Write out, precisely and in full, each line of the material.

▼▼▼

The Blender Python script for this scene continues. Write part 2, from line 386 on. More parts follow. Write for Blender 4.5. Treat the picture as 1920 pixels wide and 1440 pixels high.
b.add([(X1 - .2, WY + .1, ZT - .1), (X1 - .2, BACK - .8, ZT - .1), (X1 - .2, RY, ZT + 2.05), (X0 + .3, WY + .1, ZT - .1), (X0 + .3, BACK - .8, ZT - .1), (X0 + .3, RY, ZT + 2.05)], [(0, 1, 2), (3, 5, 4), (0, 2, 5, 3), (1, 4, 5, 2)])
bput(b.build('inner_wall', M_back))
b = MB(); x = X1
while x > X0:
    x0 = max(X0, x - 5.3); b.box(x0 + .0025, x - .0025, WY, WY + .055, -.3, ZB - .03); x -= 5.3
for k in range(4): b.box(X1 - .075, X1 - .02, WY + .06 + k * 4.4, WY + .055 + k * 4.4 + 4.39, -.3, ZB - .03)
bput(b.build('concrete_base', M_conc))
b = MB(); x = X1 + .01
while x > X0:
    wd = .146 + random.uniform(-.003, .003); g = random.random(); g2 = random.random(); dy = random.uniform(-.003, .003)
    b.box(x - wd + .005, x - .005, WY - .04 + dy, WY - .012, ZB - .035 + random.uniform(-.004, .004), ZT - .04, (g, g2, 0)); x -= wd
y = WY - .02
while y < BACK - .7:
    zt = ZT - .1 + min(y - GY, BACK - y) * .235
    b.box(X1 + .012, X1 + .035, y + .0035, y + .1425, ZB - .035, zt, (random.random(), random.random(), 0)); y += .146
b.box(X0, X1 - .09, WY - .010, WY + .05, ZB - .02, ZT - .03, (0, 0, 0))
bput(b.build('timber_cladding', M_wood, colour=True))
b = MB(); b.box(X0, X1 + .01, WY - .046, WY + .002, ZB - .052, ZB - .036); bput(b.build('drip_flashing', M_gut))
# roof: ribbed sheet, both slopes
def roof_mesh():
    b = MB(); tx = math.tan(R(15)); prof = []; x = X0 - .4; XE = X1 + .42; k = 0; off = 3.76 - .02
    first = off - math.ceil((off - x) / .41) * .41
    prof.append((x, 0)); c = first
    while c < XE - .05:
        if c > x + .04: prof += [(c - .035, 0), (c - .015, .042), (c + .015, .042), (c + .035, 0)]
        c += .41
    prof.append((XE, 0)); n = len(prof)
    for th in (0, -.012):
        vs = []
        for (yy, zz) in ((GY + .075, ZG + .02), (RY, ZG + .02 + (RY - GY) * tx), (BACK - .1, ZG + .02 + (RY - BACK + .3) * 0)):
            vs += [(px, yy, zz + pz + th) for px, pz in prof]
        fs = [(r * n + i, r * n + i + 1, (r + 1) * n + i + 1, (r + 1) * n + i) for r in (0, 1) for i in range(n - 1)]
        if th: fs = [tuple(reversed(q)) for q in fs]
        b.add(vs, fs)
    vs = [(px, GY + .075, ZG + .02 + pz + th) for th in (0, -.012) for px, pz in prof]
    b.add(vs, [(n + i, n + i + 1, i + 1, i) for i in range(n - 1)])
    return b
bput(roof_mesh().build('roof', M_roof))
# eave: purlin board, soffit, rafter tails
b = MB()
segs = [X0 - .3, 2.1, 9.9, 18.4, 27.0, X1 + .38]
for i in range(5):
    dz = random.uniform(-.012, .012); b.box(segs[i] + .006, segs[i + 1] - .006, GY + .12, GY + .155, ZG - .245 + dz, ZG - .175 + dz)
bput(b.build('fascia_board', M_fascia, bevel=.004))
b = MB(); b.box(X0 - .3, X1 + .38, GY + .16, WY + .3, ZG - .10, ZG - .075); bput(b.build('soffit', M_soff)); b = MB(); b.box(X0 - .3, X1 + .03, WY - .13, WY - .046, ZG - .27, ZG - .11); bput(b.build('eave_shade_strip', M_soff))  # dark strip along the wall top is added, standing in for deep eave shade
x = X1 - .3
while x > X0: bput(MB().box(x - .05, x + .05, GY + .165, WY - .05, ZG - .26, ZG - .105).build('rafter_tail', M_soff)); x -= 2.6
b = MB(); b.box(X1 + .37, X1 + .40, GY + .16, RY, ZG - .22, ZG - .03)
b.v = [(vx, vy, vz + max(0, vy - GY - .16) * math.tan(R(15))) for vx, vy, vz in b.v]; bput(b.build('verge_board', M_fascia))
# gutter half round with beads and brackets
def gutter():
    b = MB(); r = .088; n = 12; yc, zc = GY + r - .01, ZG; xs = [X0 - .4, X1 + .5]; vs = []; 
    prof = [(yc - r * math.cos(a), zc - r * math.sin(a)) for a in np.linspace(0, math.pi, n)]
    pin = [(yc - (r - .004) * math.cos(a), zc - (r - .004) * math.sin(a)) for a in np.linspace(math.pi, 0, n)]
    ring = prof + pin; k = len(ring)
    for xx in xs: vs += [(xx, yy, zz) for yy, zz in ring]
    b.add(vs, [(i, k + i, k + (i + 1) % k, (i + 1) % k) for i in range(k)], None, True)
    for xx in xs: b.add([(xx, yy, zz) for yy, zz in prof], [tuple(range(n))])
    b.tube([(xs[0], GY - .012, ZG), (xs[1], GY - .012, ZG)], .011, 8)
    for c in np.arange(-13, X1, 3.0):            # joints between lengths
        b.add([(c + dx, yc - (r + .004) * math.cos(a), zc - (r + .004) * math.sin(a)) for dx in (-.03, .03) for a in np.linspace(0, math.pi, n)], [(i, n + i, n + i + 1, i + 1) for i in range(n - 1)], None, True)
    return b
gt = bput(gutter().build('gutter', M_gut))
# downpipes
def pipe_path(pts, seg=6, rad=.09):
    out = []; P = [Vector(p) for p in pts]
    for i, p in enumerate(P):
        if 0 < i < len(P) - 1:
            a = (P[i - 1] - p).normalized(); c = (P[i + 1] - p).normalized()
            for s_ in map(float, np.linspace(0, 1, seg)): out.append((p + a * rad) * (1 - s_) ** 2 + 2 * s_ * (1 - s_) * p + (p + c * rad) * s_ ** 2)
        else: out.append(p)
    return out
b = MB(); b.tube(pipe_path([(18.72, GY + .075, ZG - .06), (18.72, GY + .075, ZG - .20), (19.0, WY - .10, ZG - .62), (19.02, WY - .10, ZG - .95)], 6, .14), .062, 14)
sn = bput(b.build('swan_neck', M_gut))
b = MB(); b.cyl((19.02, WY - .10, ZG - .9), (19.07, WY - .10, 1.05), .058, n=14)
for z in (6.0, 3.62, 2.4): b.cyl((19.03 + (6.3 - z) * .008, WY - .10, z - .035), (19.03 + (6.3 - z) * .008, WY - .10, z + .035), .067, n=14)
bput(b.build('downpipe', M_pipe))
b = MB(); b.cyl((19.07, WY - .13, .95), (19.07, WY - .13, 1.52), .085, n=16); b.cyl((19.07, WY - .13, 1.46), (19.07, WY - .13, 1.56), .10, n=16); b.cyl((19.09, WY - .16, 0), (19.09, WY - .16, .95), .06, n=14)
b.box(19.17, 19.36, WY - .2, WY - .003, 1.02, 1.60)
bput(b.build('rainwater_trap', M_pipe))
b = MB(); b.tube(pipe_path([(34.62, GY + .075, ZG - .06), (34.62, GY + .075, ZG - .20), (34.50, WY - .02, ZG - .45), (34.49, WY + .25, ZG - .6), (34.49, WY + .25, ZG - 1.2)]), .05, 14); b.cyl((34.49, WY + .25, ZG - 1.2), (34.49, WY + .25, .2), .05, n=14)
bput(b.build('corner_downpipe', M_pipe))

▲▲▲

• Complete answer
The Blender Python script for this scene continues. Write part 2, from line 386 on. More parts follow. Write for Blender 4.5. Treat the picture as 1920 pixels wide and 1440 pixels high.
b.add([(X1 - .2, WY + .1, ZT - .1), (X1 - .2, BACK - .8, ZT - .1), (X1 - .2, RY, ZT + 2.05), (X0 + .3, WY + .1, ZT - .1), (X0 + .3, BACK - .8, ZT - .1), (X0 + .3, RY, ZT + 2.05)], [(0, 1, 2), (3, 5, 4), (0, 2, 5, 3), (1, 4, 5, 2)])
bput(b.build('inner_wall', M_back))
b = MB(); x = X1
while x > X0:
    x0 = max(X0, x - 5.3); b.box(x0 + .0025, x - .0025, WY, WY + .055, -.3, ZB - .03); x -= 5.3
for k in range(4): b.box(X1 - .075, X1 - .02, WY + .06 + k * 4.4, WY + .055 + k * 4.4 + 4.39, -.3, ZB - .03)
bput(b.build('concrete_base', M_conc))
b = MB(); x = X1 + .01
while x > X0:
    wd = .146 + random.uniform(-.003, .003); g = random.random(); g2 = random.random(); dy = random.uniform(-.003, .003)
    b.box(x - wd + .005, x - .005, WY - .04 + dy, WY - .012, ZB - .035 + random.uniform(-.004, .004), ZT - .04, (g, g2, 0)); x -= wd
y = WY - .02
while y < BACK - .7:
    zt = ZT - .1 + min(y - GY, BACK - y) * .235
    b.box(X1 + .012, X1 + .035, y + .0035, y + .1425, ZB - .035, zt, (random.random(), random.random(), 0)); y += .146
b.box(X0, X1 - .09, WY - .010, WY + .05, ZB - .02, ZT - .03, (0, 0, 0))
bput(b.build('timber_cladding', M_wood, colour=True))
b = MB(); b.box(X0, X1 + .01, WY - .046, WY + .002, ZB - .052, ZB - .036); bput(b.build('drip_flashing', M_gut))
# roof: ribbed sheet, both slopes
def roof_mesh():
    b = MB(); tx = math.tan(R(15)); prof = []; x = X0 - .4; XE = X1 + .42; k = 0; off = 3.76 - .02
    first = off - math.ceil((off - x) / .41) * .41
    prof.append((x, 0)); c = first
    while c < XE - .05:
        if c > x + .04: prof += [(c - .035, 0), (c - .015, .042), (c + .015, .042), (c + .035, 0)]
        c += .41
    prof.append((XE, 0)); n = len(prof)
    for th in (0, -.012):
        vs = []
        for (yy, zz) in ((GY + .075, ZG + .02), (RY, ZG + .02 + (RY - GY) * tx), (BACK - .1, ZG + .02 + (RY - BACK + .3) * 0)):
            vs += [(px, yy, zz + pz + th) for px, pz in prof]
        fs = [(r * n + i, r * n + i + 1, (r + 1) * n + i + 1, (r + 1) * n + i) for r in (0, 1) for i in range(n - 1)]
        if th: fs = [tuple(reversed(q)) for q in fs]
        b.add(vs, fs)
    vs = [(px, GY + .075, ZG + .02 + pz + th) for th in (0, -.012) for px, pz in prof]
    b.add(vs, [(n + i, n + i + 1, i + 1, i) for i in range(n - 1)])
    return b
bput(roof_mesh().build('roof', M_roof))
# eave: purlin board, soffit, rafter tails
b = MB()
segs = [X0 - .3, 2.1, 9.9, 18.4, 27.0, X1 + .38]
for i in range(5):
    dz = random.uniform(-.012, .012); b.box(segs[i] + .006, segs[i + 1] - .006, GY + .12, GY + .155, ZG - .245 + dz, ZG - .175 + dz)
bput(b.build('fascia_board', M_fascia, bevel=.004))
b = MB(); b.box(X0 - .3, X1 + .38, GY + .16, WY + .3, ZG - .10, ZG - .075); bput(b.build('soffit', M_soff)); b = MB(); b.box(X0 - .3, X1 + .03, WY - .13, WY - .046, ZG - .27, ZG - .11); bput(b.build('eave_shade_strip', M_soff))  # dark strip along the wall top is added, standing in for deep eave shade
x = X1 - .3
while x > X0: bput(MB().box(x - .05, x + .05, GY + .165, WY - .05, ZG - .26, ZG - .105).build('rafter_tail', M_soff)); x -= 2.6
b = MB(); b.box(X1 + .37, X1 + .40, GY + .16, RY, ZG - .22, ZG - .03)
b.v = [(vx, vy, vz + max(0, vy - GY - .16) * math.tan(R(15))) for vx, vy, vz in b.v]; bput(b.build('verge_board', M_fascia))
# gutter half round with beads and brackets
def gutter():
    b = MB(); r = .088; n = 12; yc, zc = GY + r - .01, ZG; xs = [X0 - .4, X1 + .5]; vs = []; 
    prof = [(yc - r * math.cos(a), zc - r * math.sin(a)) for a in np.linspace(0, math.pi, n)]
    pin = [(yc - (r - .004) * math.cos(a), zc - (r - .004) * math.sin(a)) for a in np.linspace(math.pi, 0, n)]
    ring = prof + pin; k = len(ring)
    for xx in xs: vs += [(xx, yy, zz) for yy, zz in ring]
    b.add(vs, [(i, k + i, k + (i + 1) % k, (i + 1) % k) for i in range(k)], None, True)
    for xx in xs: b.add([(xx, yy, zz) for yy, zz in prof], [tuple(range(n))])
    b.tube([(xs[0], GY - .012, ZG), (xs[1], GY - .012, ZG)], .011, 8)
    for c in np.arange(-13, X1, 3.0):            # joints between lengths
        b.add([(c + dx, yc - (r + .004) * math.cos(a), zc - (r + .004) * math.sin(a)) for dx in (-.03, .03) for a in np.linspace(0, math.pi, n)], [(i, n + i, n + i + 1, i + 1) for i in range(n - 1)], None, True)
    return b
gt = bput(gutter().build('gutter', M_gut))
# downpipes
def pipe_path(pts, seg=6, rad=.09):
    out = []; P = [Vector(p) for p in pts]
    for i, p in enumerate(P):
        if 0 < i < len(P) - 1:
            a = (P[i - 1] - p).normalized(); c = (P[i + 1] - p).normalized()
            for s_ in map(float, np.linspace(0, 1, seg)): out.append((p + a * rad) * (1 - s_) ** 2 + 2 * s_ * (1 - s_) * p + (p + c * rad) * s_ ** 2)
        else: out.append(p)
    return out
b = MB(); b.tube(pipe_path([(18.72, GY + .075, ZG - .06), (18.72, GY + .075, ZG - .20), (19.0, WY - .10, ZG - .62), (19.02, WY - .10, ZG - .95)], 6, .14), .062, 14)
sn = bput(b.build('swan_neck', M_gut))
b = MB(); b.cyl((19.02, WY - .10, ZG - .9), (19.07, WY - .10, 1.05), .058, n=14)
for z in (6.0, 3.62, 2.4): b.cyl((19.03 + (6.3 - z) * .008, WY - .10, z - .035), (19.03 + (6.3 - z) * .008, WY - .10, z + .035), .067, n=14)
bput(b.build('downpipe', M_pipe))
b = MB(); b.cyl((19.07, WY - .13, .95), (19.07, WY - .13, 1.52), .085, n=16); b.cyl((19.07, WY - .13, 1.46), (19.07, WY - .13, 1.56), .10, n=16); b.cyl((19.09, WY - .16, 0), (19.09, WY - .16, .95), .06, n=14)
b.box(19.17, 19.36, WY - .2, WY - .003, 1.02, 1.60)
bput(b.build('rainwater_trap', M_pipe))
b = MB(); b.tube(pipe_path([(34.62, GY + .075, ZG - .06), (34.62, GY + .075, ZG - .20), (34.50, WY - .02, ZG - .45), (34.49, WY + .25, ZG - .6), (34.49, WY + .25, ZG - 1.2)]), .05, 14); b.cyl((34.49, WY + .25, ZG - 1.2), (34.49, WY + .25, .2), .05, n=14)
bput(b.build('corner_downpipe', M_pipe))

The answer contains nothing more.